Yesterday, one of the metro counties--Rockdale, I believe, although I'm not sure--started school. Today, Cherokee County, which is just up the road from Dr. No's, begins classes. And as a student for 17 years and a teacher for 25+, I find myself thinking that there's something wrong there...
My birthday is in late August--late enough, in fact, that I remember being in school on my birthday more than once. However, in the egocentrism that comes with youth, I always based my worldview around me--and my birthday was a sort of marker. During my years as a student, school never started any earlier than the week of my birthday; if August 26th was a Tuesday or a Wednesday, we might start school on that Monday, but never any earlier.
Teachers, of course, usually start a week earlier than students, so I generally viewed mid-August as the appropriate starting time for teachers. Beginning more than a decade ago, though, school systems began pushing for a mid-August start for students--and now, some are going for an early August start.
They tout the benefits of a "balanced school year," which means a very short summer break with more time off scheduled during the year. I've yet to see any convincing evidence of an advantage to that, however. It's primarily a convenience thing--they want to be able to reshape the calendar to wrap up the first semester before Christmas holidays, and an early August start facilitates that. While this is convenient, I never saw any sign in my years of teaching that it did anything to improve student final exam performance or to enhance the educational process; most teachers had very skillfully designed their curriculum to allow for the holiday break. Besides, if a holiday break is so devastating to student performance, then why are more of them scattered throughout the year somehow preferable? (And I don't for a moment accept the argument that students forget the material in two weeks; long-term memory doesn't work that way.)

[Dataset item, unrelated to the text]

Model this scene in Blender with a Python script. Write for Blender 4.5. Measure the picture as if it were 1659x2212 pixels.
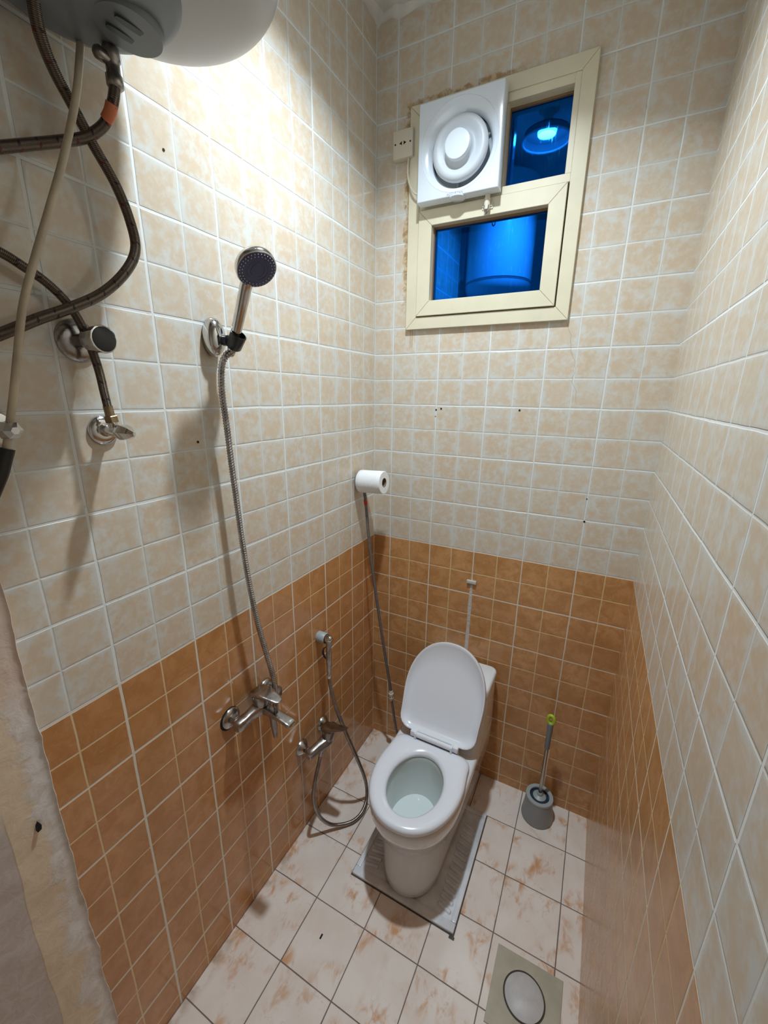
import bpy, bmesh, math, random
from mathutils import Vector, Matrix

for _o in list(bpy.data.objects):
    bpy.data.objects.remove(_o)
SC = bpy.context.scene
COL = SC.collection
PI = math.pi

# ------------------------------------------------------------------ camera, world, light, exposure
cam_d = bpy.data.cameras.new('camera')
cam_d.sensor_fit = 'HORIZONTAL'
cam_d.sensor_width = 36.0
cam_d.lens = 887.0 / 1659.0 * 36.0
cam_d.clip_start = 0.02
cam = bpy.data.objects.new('camera', cam_d)
COL.objects.link(cam)
cam.matrix_world = (Matrix.Translation((0.8899, -1.6368, 1.7832)) @ Matrix.Rotation(math.radians(29.856), 4, 'Z')
                    @ Matrix.Rotation(math.radians(74.062), 4, 'X') @ Matrix.Rotation(math.radians(-2.5557), 4, 'Y'))
SC.camera = cam

world = bpy.data.worlds.new('world')
SC.world = world
world.use_nodes = True
world.node_tree.nodes['Background'].inputs[0].default_value = (0.6, 0.65, 0.72, 1)
world.node_tree.nodes['Background'].inputs[1].default_value = 0.05

SC.view_settings.view_transform = 'Standard'
SC.view_settings.look = 'None'
SC.view_settings.gamma = 1.0
SC.view_settings.exposure = 0.0
SC.view_settings.use_curve_mapping = False
SC.cycles.caustics_reflective = False
SC.cycles.caustics_refractive = False

LAMP = Vector((0.487, -0.68, 2.95))
ld = bpy.data.lights.new('ceiling_bulb_light', 'AREA')
ld.shape = 'DISK'
ld.size = 0.075
ld.energy = 15.2
ld.spread = math.radians(130)
ld.color = (0.80, 0.92, 1.0)
lo = bpy.data.objects.new('ceiling_bulb_light', ld)
COL.objects.link(lo)
lo.location = LAMP + Vector((0, 0, -0.006))

W = 1.073       # room width
H = 3.05        # ceiling
BAND = 1.1446   # top of the brown tile band
YF = -2.35      # far end of the room behind the camera
JY = -1.366     # where the left wall's tiles stop

# ------------------------------------------------------------------ node helpers
class NT:
    def __init__(self, name, rough=0.5, metal=0.0, color=(0.8, 0.8, 0.8), spec=0.5, coat=0.0):
        self.m = bpy.data.materials.new(name)
        self.m.use_nodes = True
        self.t = self.m.node_tree
        self.b = self.t.nodes['Principled BSDF']
        self.b.inputs['Roughness'].default_value = rough
        self.b.inputs['Metallic'].default_value = metal
        self.b.inputs['Base Color'].default_value = (*color, 1)
        self.b.inputs['Specular IOR Level'].default_value = spec
        self.b.inputs['Coat Weight'].default_value = coat
        self.b.inputs['Coat Roughness'].default_value = 0.05
        self.co = None

    def coord(self):
        if self.co is None:
            n = self.t.nodes.new('ShaderNodeTexCoord')
            self.co = n.outputs['Object']
            self.uv = n.outputs['UV']
        return self.co

    def link(self, a, b):
        self.t.links.new(a, b)

    def put(self, sock, v):
        if isinstance(v, (int, float)):
            sock.default_value = v
        elif isinstance(v, tuple):
            sock.default_value = (*v, 1) if (len(v) == 3 and sock.type == 'RGBA') else v
        else:
            self.link(v, sock)

    def math(self, op, a, b=0.0, c=0.0, clamp=False):
        n = self.t.nodes.new('ShaderNodeMath')
        n.operation = op
        n.use_clamp = clamp
        self.put(n.inputs[0], a)
        self.put(n.inputs[1], b)
        self.put(n.inputs[2], c)
        return n.outputs[0]

    def add(self, a, b): return self.math('ADD', a, b)
    def sub(self, a, b): return self.math('SUBTRACT', a, b)
    def mul(self, a, b): return self.math('MULTIPLY', a, b)

    def smooth(self, v, lo, hi, a=0.0, b=1.0):
        n = self.t.nodes.new('ShaderNodeMapRange')
        n.interpolation_type = 'SMOOTHSTEP'
        self.put(n.inputs[0], v)
        n.inputs[1].default_value = lo
        n.inputs[2].default_value = hi
        n.inputs[3].default_value = a
        n.inputs[4].default_value = b
        return n.outputs[0]

    def mix(self, f, a, b, mode='MIX'):
        n = self.t.nodes.new('ShaderNodeMix')
        n.data_type = 'RGBA'
        n.blend_type = mode
        self.put(n.inputs[0], f)
        self.put(n.inputs[6], a)
        self.put(n.inputs[7], b)
        return n.outputs[2]

    def sep(self, v):
        n = self.t.nodes.new('ShaderNodeSeparateXYZ')
        self.link(v, n.inputs[0])
        return n.outputs

    def comb(self, x=0.0, y=0.0, z=0.0):
        n = self.t.nodes.new('ShaderNodeCombineXYZ')
        self.put(n.inputs[0], x); self.put(n.inputs[1], y); self.put(n.inputs[2], z)
        return n.outputs[0]

    def noise(self, vec, scale, detail=2.0, rough=0.5, dist=0.0):
        n = self.t.nodes.new('ShaderNodeTexNoise')
        self.link(vec, n.inputs['Vector'])
        n.inputs['Scale'].default_value = scale
        n.inputs['Detail'].default_value = detail
        n.inputs['Roughness'].default_value = rough
        n.inputs['Distortion'].default_value = dist
        return n.outputs['Fac']

    def white(self, vec):
        n = self.t.nodes.new('ShaderNodeTexWhiteNoise')
        n.noise_dimensions = '3D'
        self.link(vec, n.inputs['Vector'])
        return n.outputs['Value'], n.outputs['Color']

    def vmath(self, op, a, b):
        n = self.t.nodes.new('ShaderNodeVectorMath')
        n.operation = op
        self.put(n.inputs[0], a)
        if op == 'SCALE':
            self.put(n.inputs[3], b)
        else:
            self.put(n.inputs[1], b)
        return n.outputs[0]

    def bump(self, h, strength=1.0, dist=0.001):
        n = self.t.nodes.new('ShaderNodeBump')
        n.inputs['Strength'].default_value = strength
        n.inputs['Distance'].default_value = dist
        self.link(h, n.inputs['Height'])
        self.link(n.outputs[0], self.b.inputs['Normal'])

    def base(self, c): self.put(self.b.inputs['Base Color'], c)
    def rough(self, v): self.put(self.b.inputs['Roughness'], v)


def plain(name, color, rough=0.5, metal=0.0, coat=0.0, vary=0.0, vscale=20.0, bump=0.0):
    n = NT(name, rough, metal, color, coat=coat)
    c = n.coord()
    if vary > 0:
        f = n.noise(c, vscale, 3.0, 0.55)
        dark = tuple(x * (1 - vary) for x in color)
        n.base(n.mix(n.smooth(f, 0.3, 0.7), dark, color))
    if bump > 0:
        n.bump(n.noise(c, vscale * 3, 3.0), 1.0, bump)
    return n.m


def line_dist(n, u, period):
    """distance (in units of u) to the nearest multiple of period"""
    f = n.math('FRACT', n.math('DIVIDE', u, period))
    return n.mul(n.math('MINIMUM', f, n.sub(1.0, f)), period)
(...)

Our society continues to embrace the idea of a summer vacation at the same time that school systems attempt to shun it. It's an odd dichotomy, but not really surprising--for the quarter of a century that I taught, it seemed that school systems were administratively operating at odds with the society they supposedly served.
And I can tell you, having worked as a cog in the educational machine that is dedicated to the premise of minimum spending in schools and maximum spending elsewhere (oh, the stories I could tell you...), that school system air conditioning routinely fails to operate properly for the first couple of weeks of school. Don't know why that is; stop by the school during the summer and you'll find the A/C working just fine, but once school starts back, there must be a bizarro maintenance team that removes vital parts from the A/C system. I've made way too many futile attempts to teach students in an 85°-90° clasroom filled with miserable, surly students while the county office acted like it was an imposition to expect them to actually do something about it. So now we're going to start school even earlier, so that students are in the building during the hottest part of the year.... great planning. (And of course, there's no A/C on a school bus around here, so imagine how pleasant the ride home will be!...)
Thankfully, Cobb County (my home county, where I taught from 1980 until March 31st, 2000) has backed off from the move towards a "balanced calendar," but I'm not wholly convinced that's due to any particular wisdom; instead, our most recent board has made so many foolish decisions in the past year that something as humble as a calendar was below the radar for them. Even so, they had a few squabbles with parents whenever the "balanced calendar" system came up for discussion—but they were too busy trying to throw away $100+ million on a laptop-computer-for-every-student program to put up much of a fight.
It's very possible that sooner or later the "balanced calendar" proponents will succeed in pushing through the idea, but I hope not. We've hindered the education of way too many students over the decades by embracing short-sighted "change for the sake of change--or even worse, for the sake of administrative offices" decisions, and I'm convinced this will be another one of them.